## Task description
All lines from the beginning of the listing through the line with "C = S.collection" are to be copied word for word; the pictures are not.

## Raw data
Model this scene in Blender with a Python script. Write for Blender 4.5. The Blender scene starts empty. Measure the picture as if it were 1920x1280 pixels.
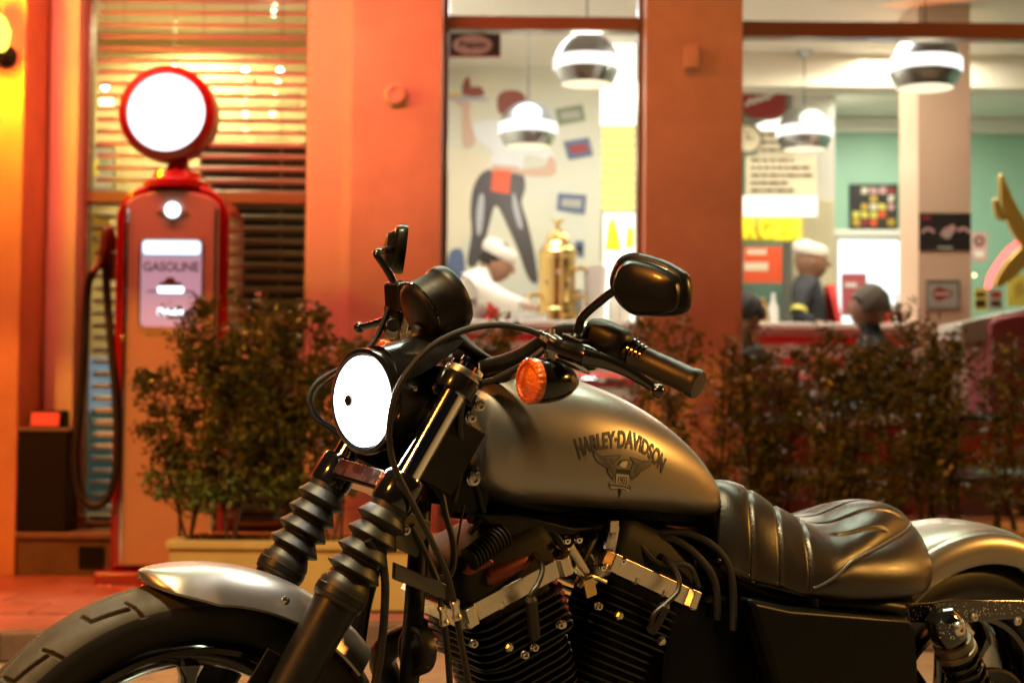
import bpy, bmesh, math, random
import numpy as np
from mathutils import Matrix, Vector
random.seed(7)
rad = math.radians
S = bpy.context.scene
C = S.collection

# ------------------------------------------------------------------ camera
CAM_H, PITCH, ROLL, FPX = 0.907, rad(2.28), rad(0.5), 2900.0
cd = bpy.data.cameras.new('camera'); cam = bpy.data.objects.new('camera', cd); C.objects.link(cam)
cam.matrix_world = Matrix.Translation((0, 0, CAM_H)) @ Matrix.Rotation(rad(90) + PITCH, 4, 'X') @ Matrix.Rotation(ROLL, 4, 'Z')
cd.sensor_width = 36.0; cd.lens = FPX / 1920 * 36.0
cd.clip_start = 0.05; cd.clip_end = 400
cd.dof.use_dof = True; cd.dof.focus_distance = 2.36; cd.dof.aperture_fstop = 4.5; cd.dof.aperture_blades = 0
S.camera = cam

# ------------------------------------------------------------------ night sky, lamps, exposure
W = bpy.data.worlds.new('World'); S.world = W; W.use_nodes = True
nt = W.node_tree; nt.nodes.clear()
sky = nt.nodes.new('ShaderNodeTexSky'); sky.sky_type = 'NISHITA'; sky.sun_disc = False
sky.sun_elevation = rad(-4.0); sky.sun_rotation = rad(200)
bg = nt.nodes.new('ShaderNodeBackground'); bg.inputs['Strength'].default_value = 0.05
wo = nt.nodes.new('ShaderNodeOutputWorld')
nt.links.new(sky.outputs[0], bg.inputs['Color']); nt.links.new(bg.outputs[0], wo.inputs['Surface'])
S.view_settings.view_transform = 'Standard'; S.view_settings.look = 'None'
S.view_settings.exposure = 0.15; S.view_settings.gamma = 1.0; S.view_settings.use_curve_mapping = False
S.cycles.use_denoising = True; S.cycles.use_adaptive_sampling = True; S.cycles.adaptive_threshold = 0.015
S.cycles.max_bounces = 8; S.cycles.diffuse_bounces = 3; S.cycles.glossy_bounces = 4
S.cycles.transparent_max_bounces = 16; S.cycles.caustics_reflective = False; S.cycles.caustics_refractive = False
S.cycles.sample_clamp_indirect = 6.0

def lamp(name, kind, loc, power, col, target=None, size=0.3, size_y=None, blend=None, angle=None):
    d = bpy.data.lights.new(name, kind); o = bpy.data.objects.new(name, d); C.objects.link(o)
    d.energy = power; d.color = col; o.location = loc
    if kind == 'AREA':
        d.size = size
        if size_y: d.shape = 'RECTANGLE'; d.size_y = size_y
        else: d.shape = 'DISK'
    else: d.shadow_soft_size = size
    if kind == 'SPOT': d.spot_size = angle; d.spot_blend = blend or 0.3
    if target is not None:
        o.rotation_euler = (Vector(target) - Vector(loc)).to_track_quat('-Z', 'Y').to_euler()
    return o
# tall street lamp reaching over the kerb, nearly overhead
lamp('street_lamp_light', 'AREA', (-0.6, 0.8, 6.8), 720, (1.0, 0.80, 0.42), (0.0, 1.8, 0.0), 0.6)
# orange sodium lamp down the street on the right
lamp('sodium_lamp_light', 'POINT', (9.3, 3.4, 3.9), 1900, (1.0, 0.46, 0.085), size=0.35)
# orange street lamp on the near side, left behind the camera: it reaches under the awning
lamp('kerb_lamp_light', 'AREA', (-4.6, -2.4, 5.4), 560, (1.0, 0.31, 0.035), (0.2, 6.6, 0.6), 0.5)
# long pale neon sign on the diner, over the awning
lamp('roof_sign_light', 'AREA', (0.4, 5.1, 4.35), 170, (0.86, 1.0, 0.72), (0.0, 2.3, 0.7), 4.6, 0.5)
# red heater tubes hanging high under the awning, along the front of the diner
lamp('red_heater_light', 'AREA', (-2.2, 6.4, 3.2), 108, (1.0, 0.125, 0.075), (-2.2, 6.72, 0.5), 3.2, 0.1)
lamp('orange_heater_light', 'AREA', (0.5, 6.45, 3.2), 7, (1.0, 0.22, 0.045), (0.5, 6.8, 0.5), 1.6, 0.1)
lamp('far_heater_light', 'AREA', (2.6, 6.45, 3.2), 6, (1.0, 0.2, 0.03), (2.4, 6.8, 0.5), 1.6, 0.1)

# ------------------------------------------------------------------ projecting a pixel of the photograph into the place
def _ray(u, v):
    a, b = u - 960.0, v - 640.0
    X = math.cos(ROLL) * a + math.sin(ROLL) * b; Y = -math.sin(ROLL) * a + math.cos(ROLL) * b
    d = (X / FPX, 1.0, -Y / FPX); c, s = math.cos(PITCH), math.sin(PITCH)
    return np.array([d[0], c * d[1] - s * d[2], s * d[1] + c * d[2]])
def at(u, v, Y):
    d = _ray(u, v); return np.array([0, 0, CAM_H]) + d * (Y / d[1])
BIKE_YAW, BIKE_LEAN, BIKE_X, BIKE_Y = rad(32.12), rad(5.01), -0.042, 2.449
BIKE_M = Matrix.Translation((BIKE_X, BIKE_Y, 0)) @ Matrix.Rotation(math.pi + BIKE_YAW, 4, 'Z') @ Matrix.Rotation(-BIKE_LEAN, 4, 'X') @ Matrix.Translation((-1, 0, 0))
_BI = np.array(BIKE_M.inverted())
def bike_ray(u, v):
    d = _ray(u, v); o = _BI @ np.array([0, 0, CAM_H, 1.0]); return o[:3], _BI[:3, :3] @ d
def B(u, v, lat):                       # point of the bike (its own metres) seen at a pixel, lat metres left of its middle plane
    o, d = bike_ray(u, v); return o + d * ((lat - o[1]) / d[1])
def BP(u, v, p0, n):
    o, d = bike_ray(u, v); p0 = np.asarray(p0); n = np.asarray(n); return o + d * (np.dot(p0 - o, n) / np.dot(d, n))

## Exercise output
Model this scene in Blender with a Python script. Write for Blender 4.5. The Blender scene starts empty. Measure the picture as if it were 1920x1280 pixels.
import bpy, bmesh, math, random
import numpy as np
from mathutils import Matrix, Vector
random.seed(7)
rad = math.radians
S = bpy.context.scene
C = S.collection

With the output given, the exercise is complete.